### [INSTRUCTIONS FOR THE TASK]
Reproduce the data in its entirety, exactly as supplied.

### [MATERIAL SHOWN]
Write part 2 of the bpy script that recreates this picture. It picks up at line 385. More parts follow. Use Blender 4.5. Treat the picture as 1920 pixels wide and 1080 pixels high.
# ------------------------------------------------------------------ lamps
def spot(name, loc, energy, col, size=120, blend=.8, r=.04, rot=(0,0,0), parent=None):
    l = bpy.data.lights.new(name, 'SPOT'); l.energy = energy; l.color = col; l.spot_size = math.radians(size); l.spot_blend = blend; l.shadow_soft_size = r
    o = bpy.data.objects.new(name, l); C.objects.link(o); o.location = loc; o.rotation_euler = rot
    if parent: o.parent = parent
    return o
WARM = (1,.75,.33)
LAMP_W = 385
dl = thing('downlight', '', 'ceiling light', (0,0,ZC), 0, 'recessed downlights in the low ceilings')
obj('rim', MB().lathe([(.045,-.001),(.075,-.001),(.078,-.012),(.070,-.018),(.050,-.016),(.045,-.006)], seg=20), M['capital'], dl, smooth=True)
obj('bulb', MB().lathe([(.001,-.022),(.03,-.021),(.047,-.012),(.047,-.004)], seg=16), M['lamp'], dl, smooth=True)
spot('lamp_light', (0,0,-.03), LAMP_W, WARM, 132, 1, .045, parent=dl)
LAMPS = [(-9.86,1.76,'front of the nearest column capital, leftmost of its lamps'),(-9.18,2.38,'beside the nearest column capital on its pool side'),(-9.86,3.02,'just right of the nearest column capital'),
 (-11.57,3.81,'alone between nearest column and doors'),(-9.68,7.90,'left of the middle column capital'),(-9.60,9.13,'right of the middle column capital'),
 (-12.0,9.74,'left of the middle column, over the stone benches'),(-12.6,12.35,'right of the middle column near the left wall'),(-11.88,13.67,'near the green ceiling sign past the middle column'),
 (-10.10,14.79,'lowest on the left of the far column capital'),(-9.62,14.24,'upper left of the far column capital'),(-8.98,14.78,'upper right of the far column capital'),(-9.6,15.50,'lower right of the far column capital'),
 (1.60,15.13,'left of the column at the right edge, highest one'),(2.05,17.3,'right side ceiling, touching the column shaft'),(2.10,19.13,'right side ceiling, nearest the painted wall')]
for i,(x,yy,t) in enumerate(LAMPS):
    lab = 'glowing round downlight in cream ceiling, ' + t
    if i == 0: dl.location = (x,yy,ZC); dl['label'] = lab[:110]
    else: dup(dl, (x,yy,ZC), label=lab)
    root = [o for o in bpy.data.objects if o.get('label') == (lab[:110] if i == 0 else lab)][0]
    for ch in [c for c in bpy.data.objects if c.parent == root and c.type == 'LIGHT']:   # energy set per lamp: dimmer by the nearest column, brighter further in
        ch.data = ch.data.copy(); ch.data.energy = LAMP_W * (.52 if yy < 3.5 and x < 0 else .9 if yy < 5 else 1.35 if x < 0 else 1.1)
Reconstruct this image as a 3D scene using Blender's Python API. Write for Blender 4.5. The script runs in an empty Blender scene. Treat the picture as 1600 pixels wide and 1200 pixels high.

### [RESULT OF THIS EXERCISE]
Write part 2 of the bpy script that recreates this picture. It picks up at line 385. More parts follow. Use Blender 4.5. Treat the picture as 1920 pixels wide and 1080 pixels high.
# ------------------------------------------------------------------ lamps
def spot(name, loc, energy, col, size=120, blend=.8, r=.04, rot=(0,0,0), parent=None):
    l = bpy.data.lights.new(name, 'SPOT'); l.energy = energy; l.color = col; l.spot_size = math.radians(size); l.spot_blend = blend; l.shadow_soft_size = r
    o = bpy.data.objects.new(name, l); C.objects.link(o); o.location = loc; o.rotation_euler = rot
    if parent: o.parent = parent
    return o
WARM = (1,.75,.33)
LAMP_W = 385
dl = thing('downlight', '', 'ceiling light', (0,0,ZC), 0, 'recessed downlights in the low ceilings')
obj('rim', MB().lathe([(.045,-.001),(.075,-.001),(.078,-.012),(.070,-.018),(.050,-.016),(.045,-.006)], seg=20), M['capital'], dl, smooth=True)
obj('bulb', MB().lathe([(.001,-.022),(.03,-.021),(.047,-.012),(.047,-.004)], seg=16), M['lamp'], dl, smooth=True)
spot('lamp_light', (0,0,-.03), LAMP_W, WARM, 132, 1, .045, parent=dl)
LAMPS = [(-9.86,1.76,'front of the nearest column capital, leftmost of its lamps'),(-9.18,2.38,'beside the nearest column capital on its pool side'),(-9.86,3.02,'just right of the nearest column capital'),
 (-11.57,3.81,'alone between nearest column and doors'),(-9.68,7.90,'left of the middle column capital'),(-9.60,9.13,'right of the middle column capital'),
 (-12.0,9.74,'left of the middle column, over the stone benches'),(-12.6,12.35,'right of the middle column near the left wall'),(-11.88,13.67,'near the green ceiling sign past the middle column'),
 (-10.10,14.79,'lowest on the left of the far column capital'),(-9.62,14.24,'upper left of the far column capital'),(-8.98,14.78,'upper right of the far column capital'),(-9.6,15.50,'lower right of the far column capital'),
 (1.60,15.13,'left of the column at the right edge, highest one'),(2.05,17.3,'right side ceiling, touching the column shaft'),(2.10,19.13,'right side ceiling, nearest the painted wall')]
for i,(x,yy,t) in enumerate(LAMPS):
    lab = 'glowing round downlight in cream ceiling, ' + t
    if i == 0: dl.location = (x,yy,ZC); dl['label'] = lab[:110]
    else: dup(dl, (x,yy,ZC), label=lab)
    root = [o for o in bpy.data.objects if o.get('label') == (lab[:110] if i == 0 else lab)][0]
    for ch in [c for c in bpy.data.objects if c.parent == root and c.type == 'LIGHT']:   # energy set per lamp: dimmer by the nearest column, brighter further in
        ch.data = ch.data.copy(); ch.data.energy = LAMP_W * (.52 if yy < 3.5 and x < 0 else .9 if yy < 5 else 1.35 if x < 0 else 1.1)
Reconstruct this image as a 3D scene using Blender's Python API. Write for Blender 4.5. The script runs in an empty Blender scene. Treat the picture as 1600 pixels wide and 1200 pixels high.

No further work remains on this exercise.